After reviewing the vibration overview waterfall plots some individual orders were examined to show the differences in detail. An order is how many times a vibration event occurs during one revolution.

To the right are the comparative torque and horsepower results.

High rpm gains align with areas where the Fluidampr performance damper outperformed in terms of torsional vibration control.

Superior damping freed up horsepower and torque through overall engine efficiency gains previously lost due to torsional vibration.

Conclusion – Lighter Is Not Always Better

Comparative gains between 4,000 rpm–7,000 rpm at only 150 rwhp peak on a boxer engine is impressive. One can only conclude how much of an improvement the Fluidampr performance damper would make at much higher horsepower. Why did the Fluidampr, at 4.6 pounds heavier than the 1.195-pound lightweight crank pulley, come out on top?

“Excessive crankshaft torsional vibration robs power and accelerates component wear. You need proper mass with broad range damping to control it. The more power you add, the more you need to upgrade to a quality viscous damper for durability and optimum performance,” concludes Neyman.

“Mass also determines where rotating assembly resonance points will occur. As shown during testing, without proper mass the lightweight pulley shifted a new high frequency resonance point into the operating range. Flywheel/flexplate, crankshaft, and rod & piston changes can all have similar harmonic effects.”

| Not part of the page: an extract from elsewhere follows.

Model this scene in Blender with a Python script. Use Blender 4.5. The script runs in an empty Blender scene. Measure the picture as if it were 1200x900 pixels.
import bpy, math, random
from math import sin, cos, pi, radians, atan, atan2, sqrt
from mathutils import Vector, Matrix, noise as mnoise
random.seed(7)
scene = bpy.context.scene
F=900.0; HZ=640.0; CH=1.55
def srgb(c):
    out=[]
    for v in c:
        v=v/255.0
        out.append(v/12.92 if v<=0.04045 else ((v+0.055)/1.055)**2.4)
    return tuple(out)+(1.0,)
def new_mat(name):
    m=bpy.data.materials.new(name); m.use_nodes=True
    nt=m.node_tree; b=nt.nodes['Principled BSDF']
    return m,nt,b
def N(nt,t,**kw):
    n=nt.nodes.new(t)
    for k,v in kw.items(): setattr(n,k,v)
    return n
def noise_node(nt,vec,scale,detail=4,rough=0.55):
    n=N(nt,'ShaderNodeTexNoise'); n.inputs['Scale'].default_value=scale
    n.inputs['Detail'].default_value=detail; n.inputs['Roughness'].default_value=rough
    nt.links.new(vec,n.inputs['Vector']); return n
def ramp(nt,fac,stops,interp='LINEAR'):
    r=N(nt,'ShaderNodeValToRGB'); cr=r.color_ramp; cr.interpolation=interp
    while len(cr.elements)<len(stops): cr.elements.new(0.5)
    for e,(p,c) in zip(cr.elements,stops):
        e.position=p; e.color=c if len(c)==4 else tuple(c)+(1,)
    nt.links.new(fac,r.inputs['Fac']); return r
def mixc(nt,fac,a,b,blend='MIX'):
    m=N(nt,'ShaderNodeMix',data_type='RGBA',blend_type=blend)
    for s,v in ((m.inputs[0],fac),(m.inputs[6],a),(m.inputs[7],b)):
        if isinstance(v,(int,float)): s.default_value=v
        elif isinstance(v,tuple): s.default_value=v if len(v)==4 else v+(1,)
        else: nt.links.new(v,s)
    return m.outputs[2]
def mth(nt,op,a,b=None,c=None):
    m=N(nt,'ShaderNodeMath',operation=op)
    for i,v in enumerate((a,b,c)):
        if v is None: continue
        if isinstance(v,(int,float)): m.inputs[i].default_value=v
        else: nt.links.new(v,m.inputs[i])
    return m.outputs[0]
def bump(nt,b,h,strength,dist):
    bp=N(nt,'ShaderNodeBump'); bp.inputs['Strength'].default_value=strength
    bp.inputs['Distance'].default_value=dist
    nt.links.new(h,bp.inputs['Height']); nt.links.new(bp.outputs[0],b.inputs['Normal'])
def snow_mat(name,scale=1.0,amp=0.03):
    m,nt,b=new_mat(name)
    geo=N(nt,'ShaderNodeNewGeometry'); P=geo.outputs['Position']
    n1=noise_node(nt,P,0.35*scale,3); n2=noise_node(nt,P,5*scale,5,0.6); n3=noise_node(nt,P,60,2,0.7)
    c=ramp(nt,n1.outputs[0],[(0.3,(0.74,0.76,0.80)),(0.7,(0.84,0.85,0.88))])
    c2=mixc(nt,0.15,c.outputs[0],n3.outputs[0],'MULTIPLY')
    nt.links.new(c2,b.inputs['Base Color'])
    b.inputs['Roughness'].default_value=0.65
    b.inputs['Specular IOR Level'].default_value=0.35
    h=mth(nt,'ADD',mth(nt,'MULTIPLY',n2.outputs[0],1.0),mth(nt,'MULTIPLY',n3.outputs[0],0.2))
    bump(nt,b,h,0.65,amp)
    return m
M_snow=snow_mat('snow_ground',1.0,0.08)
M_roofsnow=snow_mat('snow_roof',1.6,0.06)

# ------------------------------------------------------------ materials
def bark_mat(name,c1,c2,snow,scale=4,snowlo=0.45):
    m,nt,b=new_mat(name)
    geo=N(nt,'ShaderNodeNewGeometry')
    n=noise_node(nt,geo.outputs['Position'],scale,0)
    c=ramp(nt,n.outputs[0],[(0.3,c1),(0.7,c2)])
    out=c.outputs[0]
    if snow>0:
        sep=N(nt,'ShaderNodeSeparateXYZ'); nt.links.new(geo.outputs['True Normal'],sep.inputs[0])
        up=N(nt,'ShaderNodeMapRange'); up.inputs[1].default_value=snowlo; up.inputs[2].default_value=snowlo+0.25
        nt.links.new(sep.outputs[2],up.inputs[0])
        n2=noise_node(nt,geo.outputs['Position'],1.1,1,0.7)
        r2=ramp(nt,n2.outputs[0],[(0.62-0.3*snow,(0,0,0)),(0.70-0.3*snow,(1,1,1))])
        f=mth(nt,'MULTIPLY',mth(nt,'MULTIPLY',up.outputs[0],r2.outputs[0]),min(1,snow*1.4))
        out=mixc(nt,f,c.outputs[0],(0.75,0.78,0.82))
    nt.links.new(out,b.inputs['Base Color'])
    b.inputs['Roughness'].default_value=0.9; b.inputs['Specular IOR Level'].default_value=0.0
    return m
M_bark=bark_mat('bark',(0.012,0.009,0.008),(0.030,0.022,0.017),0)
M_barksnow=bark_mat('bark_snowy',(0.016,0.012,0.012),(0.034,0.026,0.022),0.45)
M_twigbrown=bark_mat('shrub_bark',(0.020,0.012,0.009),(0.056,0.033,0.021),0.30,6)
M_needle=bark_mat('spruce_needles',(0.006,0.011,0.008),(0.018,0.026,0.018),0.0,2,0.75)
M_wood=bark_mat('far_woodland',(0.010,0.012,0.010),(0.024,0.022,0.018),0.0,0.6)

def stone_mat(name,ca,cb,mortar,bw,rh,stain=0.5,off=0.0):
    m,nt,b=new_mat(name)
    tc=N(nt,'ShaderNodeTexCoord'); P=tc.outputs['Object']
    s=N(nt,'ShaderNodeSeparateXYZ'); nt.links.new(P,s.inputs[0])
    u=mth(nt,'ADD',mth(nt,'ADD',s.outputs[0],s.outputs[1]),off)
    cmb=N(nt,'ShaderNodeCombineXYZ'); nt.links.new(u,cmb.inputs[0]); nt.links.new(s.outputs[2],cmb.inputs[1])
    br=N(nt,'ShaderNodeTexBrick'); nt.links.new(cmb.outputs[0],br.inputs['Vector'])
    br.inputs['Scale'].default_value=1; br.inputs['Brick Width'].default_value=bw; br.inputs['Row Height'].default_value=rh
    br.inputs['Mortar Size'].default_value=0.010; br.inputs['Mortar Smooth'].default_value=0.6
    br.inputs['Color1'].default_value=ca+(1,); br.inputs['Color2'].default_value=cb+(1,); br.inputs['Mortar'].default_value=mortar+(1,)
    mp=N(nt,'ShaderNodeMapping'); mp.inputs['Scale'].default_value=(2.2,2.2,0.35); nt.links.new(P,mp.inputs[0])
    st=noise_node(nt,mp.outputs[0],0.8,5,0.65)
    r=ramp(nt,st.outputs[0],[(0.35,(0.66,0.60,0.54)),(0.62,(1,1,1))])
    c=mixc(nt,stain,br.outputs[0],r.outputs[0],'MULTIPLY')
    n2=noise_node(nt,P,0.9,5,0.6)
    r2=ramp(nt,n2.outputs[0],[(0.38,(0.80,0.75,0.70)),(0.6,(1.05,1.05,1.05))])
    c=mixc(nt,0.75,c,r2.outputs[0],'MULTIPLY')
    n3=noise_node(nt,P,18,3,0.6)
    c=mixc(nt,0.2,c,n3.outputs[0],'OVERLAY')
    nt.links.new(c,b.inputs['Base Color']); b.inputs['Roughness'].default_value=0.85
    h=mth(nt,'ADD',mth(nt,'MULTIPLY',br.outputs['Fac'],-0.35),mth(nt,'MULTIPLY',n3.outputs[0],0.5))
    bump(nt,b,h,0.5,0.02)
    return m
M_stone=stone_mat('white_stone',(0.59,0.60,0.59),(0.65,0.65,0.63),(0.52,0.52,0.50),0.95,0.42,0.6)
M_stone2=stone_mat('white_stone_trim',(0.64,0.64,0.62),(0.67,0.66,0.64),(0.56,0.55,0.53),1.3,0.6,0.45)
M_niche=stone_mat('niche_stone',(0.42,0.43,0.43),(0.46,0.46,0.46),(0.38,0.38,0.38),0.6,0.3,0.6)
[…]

The second advantage in favor of the Fluidampr performance damper is the concept of rotating weight. While the overall weight is 5.8 pounds, because the inner inertia ring is not bonded and freely rotates, its weight is not fully felt by the crankshaft once the engine is operating. It can be calculated that the rotating weight of a viscous damper is roughly 2/3 its overall weight. This means at rpm, the rotational weight spinning in unison with the crankshaft feels more like 3.8 pounds. That, plus broad range damping, gave it the edge over the stock tuned elastomer damper.